カラスの子

淡路島の西海岸、5月の初め頃のこと。カラス夫婦が背の高いもみの木のてっぺん辺りに巣を作りました。しばらくすると木の上から朝晩「ぐえっ、ぐえっ」と声がするように。雛が生まれたようです。親ガラス達は、来る日も来る日も畑に降り立っては餌を探し、木の周りを警戒するように見回っていました。一ヶ月経った頃、ある日を境に親鳥の姿を見ることはなくなりました。朝な夕なにグエグエ鳴いていた小ガラス達の声も聞こえません。どうやら子育てが終わり、巣立ったようです。

「鴉に反哺(はんぽ)の孝あり」という言葉があります。子ガラスは親に養われた恩を感じ大きくなったら親鳥に餌を返す、ということから、鳥でも恩を忘れないのだから、人であればなおさら親孝行しなければならない、という意味です。

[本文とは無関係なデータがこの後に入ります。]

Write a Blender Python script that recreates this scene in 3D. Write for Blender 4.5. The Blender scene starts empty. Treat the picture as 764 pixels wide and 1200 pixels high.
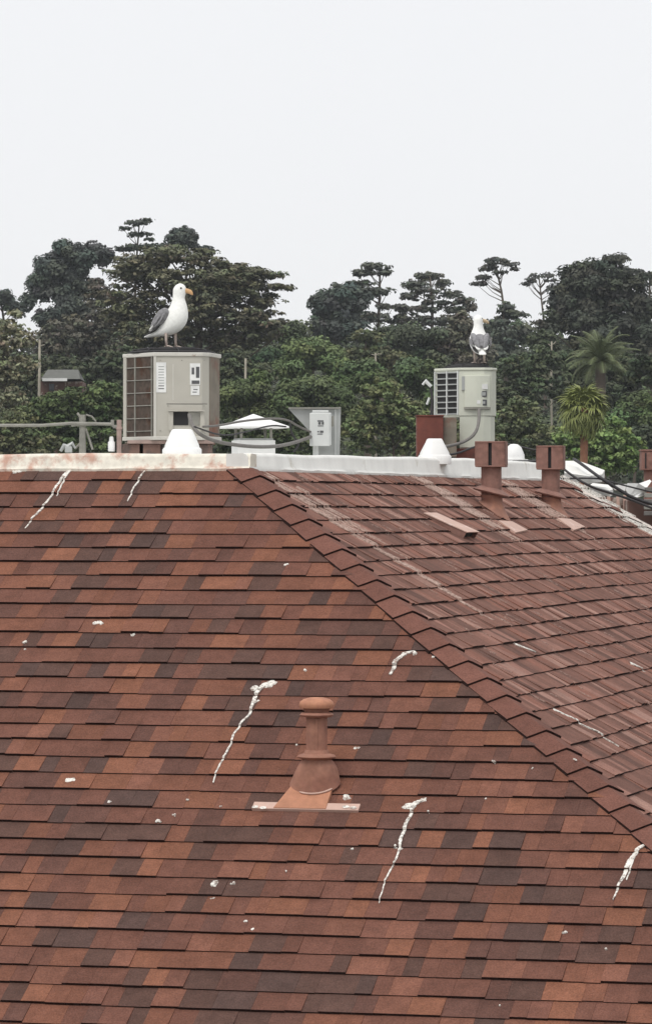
import bpy, math, random
import numpy as np
from mathutils import Vector, Matrix
random.seed(7); rng = np.random.default_rng(7)
sc = bpy.context.scene
COL = sc.collection
R = math.radians
# ---------------------------------------------------------------- camera, sky, sun, exposure
EYE = 9.0                       # eye height above the ground
F = 4700.0; CX = 382.0; HY = 598.0      # focal length and horizon in photo pixels (764 x 1200)
cam = bpy.data.cameras.new('camera'); cam.sensor_fit = 'VERTICAL'; cam.sensor_height = 24
cam.lens = F / 1200 * 24; cam.shift_y = -2 / 1200; cam.clip_end = 6000; cam.clip_start = .1
co = bpy.data.objects.new('camera', cam); COL.objects.link(co)
co.location = (0, 0, EYE); co.rotation_euler = (R(90), 0, 0); sc.camera = co
SUN_EL, SUN_AZ = R(58), R(205)  # high sun behind the cloud, back over the left shoulder
w = bpy.data.worlds.new('World'); sc.world = w; w.use_nodes = True
nt = w.node_tree; nt.nodes.clear()
sky = nt.nodes.new('ShaderNodeTexSky'); sky.sky_type = 'NISHITA'; sky.sun_disc = False
sky.sun_elevation = SUN_EL; sky.sun_rotation = SUN_AZ
b1 = nt.nodes.new('ShaderNodeBackground'); b1.inputs[1].default_value = .1
b2 = nt.nodes.new('ShaderNodeBackground'); b2.inputs[1].default_value = 1.0
tc = nt.nodes.new('ShaderNodeTexCoord'); nz = nt.nodes.new('ShaderNodeTexNoise')
nz.inputs['Scale'].default_value = 2.2; nz.inputs['Detail'].default_value = 4
rp = nt.nodes.new('ShaderNodeValToRGB')
rp.color_ramp.elements[0].position = .3; rp.color_ramp.elements[0].color = (.94, .945, .965, 1)
rp.color_ramp.elements[1].position = .7; rp.color_ramp.elements[1].color = (1.0, 1.0, 1.01, 1)
mx = nt.nodes.new('ShaderNodeMixShader'); mx.inputs[0].default_value = .94
wo = nt.nodes.new('ShaderNodeOutputWorld')
nt.links.new(tc.outputs['Generated'], nz.inputs['Vector']); nt.links.new(nz.outputs[0], rp.inputs[0])
nt.links.new(rp.outputs[0], b2.inputs[0]); nt.links.new(sky.outputs[0], b1.inputs[0])
nt.links.new(b1.outputs[0], mx.inputs[1]); nt.links.new(b2.outputs[0], mx.inputs[2]); nt.links.new(mx.outputs[0], wo.inputs[0])
sl = bpy.data.lights.new('sun', 'SUN'); sl.energy = 1.6; sl.angle = R(25); sl.color = (1, .97, .92)
so = bpy.data.objects.new('sun', sl); COL.objects.link(so)
sd = Vector((math.sin(SUN_AZ) * math.cos(SUN_EL), math.cos(SUN_AZ) * math.cos(SUN_EL), math.sin(SUN_EL)))
so.rotation_euler = sd.to_track_quat('Z', 'Y').to_euler()
vs = sc.view_settings; vs.view_transform = 'Standard'; vs.look = 'None'; vs.exposure = 0; vs.gamma = 1; vs.use_curve_mapping = False

# ---------------------------------------------------------------- helpers
def lin(r, g, b):
    return tuple(((c / 255 + .055) / 1.055) ** 2.4 if c > 10 else c / 255 / 12.92 for c in (r, g, b))
def at(px, py, Y): return Vector(((px - CX) / F * Y, Y, EYE + (HY - py) / F * Y))
def new_mat(name): 
    m = bpy.data.materials.new(name); m.use_nodes = True
    return m, m.node_tree, m.node_tree.nodes['Principled BSDF']
def mat(name, rgb, rough=.6, metal=0, var=.12, scale=20, rgb2=None, thr=.5, soft=.1, scale2=6, bump=0, spec=.5, detail=5, attr=False, world=False, alpha=None, mott=0):
    """base colour with noise mottling, optional second colour in patches, optional bump; attr: multiply mesh attribute 'tint'"""
    m, t, p = new_mat(name); N = t.nodes; L = t.links
    c = lin(*rgb)
    geo = N.new('ShaderNodeTexCoord')
    src = N.new('ShaderNodeNewGeometry').outputs['Position'] if world else geo.outputs['Object']
    n = N.new('ShaderNodeTexNoise'); n.inputs['Scale'].default_value = scale; n.inputs['Detail'].default_value = detail
    L.new(src, n.inputs['Vector'])
    r = N.new('ShaderNodeMapRange'); r.inputs[1].default_value = .3; r.inputs[2].default_value = .7
    r.inputs[3].default_value = 1 - var; r.inputs[4].default_value = 1 + var; L.new(n.outputs[0], r.inputs[0])
    base = None
    if attr:
        a = N.new('ShaderNodeAttribute'); a.attribute_name = 'tint'; base = a.outputs['Color']
    else:
        rgbn = N.new('ShaderNodeRGB'); rgbn.outputs[0].default_value = (*c, 1); base = rgbn.outputs[0]
    if rgb2:
        n2 = N.new('ShaderNodeTexNoise'); n2.inputs['Scale'].default_value = scale2; n2.inputs['Detail'].default_value = 6; n2.inputs['Roughness'].default_value = .65
        L.new(src, n2.inputs['Vector'])
        r2 = N.new('ShaderNodeMapRange'); r2.inputs[1].default_value = thr; r2.inputs[2].default_value = thr + soft; L.new(n2.outputs[0], r2.inputs[0])
        mm = N.new('ShaderNodeMixRGB'); mm.inputs[2].default_value = (*lin(*rgb2), 1)
        L.new(r2.outputs[0], mm.inputs[0]); L.new(base, mm.inputs[1]); base = mm.outputs[0]
    v = N.new('ShaderNodeVectorMath'); v.operation = 'SCALE'; L.new(base, v.inputs[0]); L.new(r.outputs[0], v.inputs['Scale'])
    if mott:
        n3 = N.new('ShaderNodeTexNoise'); n3.inputs['Scale'].default_value = 11; n3.inputs['Detail'].default_value = 7; n3.inputs['Roughness'].default_value = .7; L.new(src, n3.inputs['Vector'])
        r3 = N.new('ShaderNodeMapRange'); r3.inputs[1].default_value = .3; r3.inputs[2].default_value = .7; r3.inputs[3].default_value = 1 - mott; r3.inputs[4].default_value = 1 + mott; L.new(n3.outputs[0], r3.inputs[0])
        v3 = N.new('ShaderNodeVectorMath'); v3.operation = 'SCALE'; L.new(v.outputs[0], v3.inputs[0]); L.new(r3.outputs[0], v3.inputs['Scale']); v = v3
    if alpha:
        n4 = N.new('ShaderNodeTexNoise'); n4.inputs['Scale'].default_value = 55; n4.inputs['Detail'].default_value = 6; L.new(src, n4.inputs['Vector'])
        r4 = N.new('ShaderNodeMapRange'); r4.inputs[1].default_value = alpha[0]; r4.inputs[2].default_value = alpha[1]; r4.inputs[3].default_value = alpha[2]; r4.inputs[4].default_value = alpha[3]; L.new(n4.outputs[0], r4.inputs[0]); L.new(r4.outputs[0], p.inputs['Alpha'])
    L.new(v.outputs[0], p.inputs['Base Color'])
    p.inputs['Roughness'].default_value = rough; p.inputs['Metallic'].default_value = metal
    p.inputs['Specular IOR Level'].default_value = spec
    if bump:
        b = N.new('ShaderNodeBump'); b.inputs['Strength'].default_value = bump; b.inputs['Distance'].default_value = .003
        L.new(n.outputs[0], b.inputs['Height']); L.new(b.outputs[0], p.inputs['Normal'])
    return m
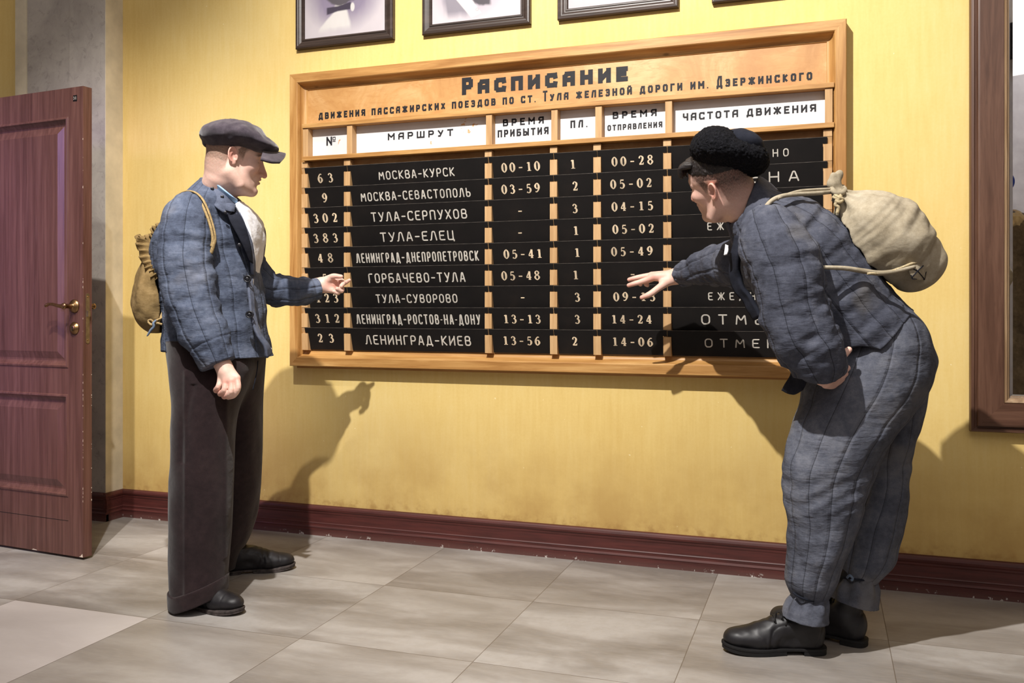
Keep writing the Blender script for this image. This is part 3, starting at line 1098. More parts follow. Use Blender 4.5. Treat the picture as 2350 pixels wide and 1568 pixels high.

仏壇もお墓も失われつつある現代の生活では、意識していないと、うっかり「恩」を忘れそうになってしまいます。島の小ガラス達が今頃どこかで親孝行をしているかどうかはわかりませんが、「反哺の孝あり」に親の恩、先祖の恩を忘れていやしないかと、問われているようです。

代々の営みの上に今がある。一見シンプルなようでいて大変な事実をいつも忘れないよう、恩を胸に留め置きたいと思います。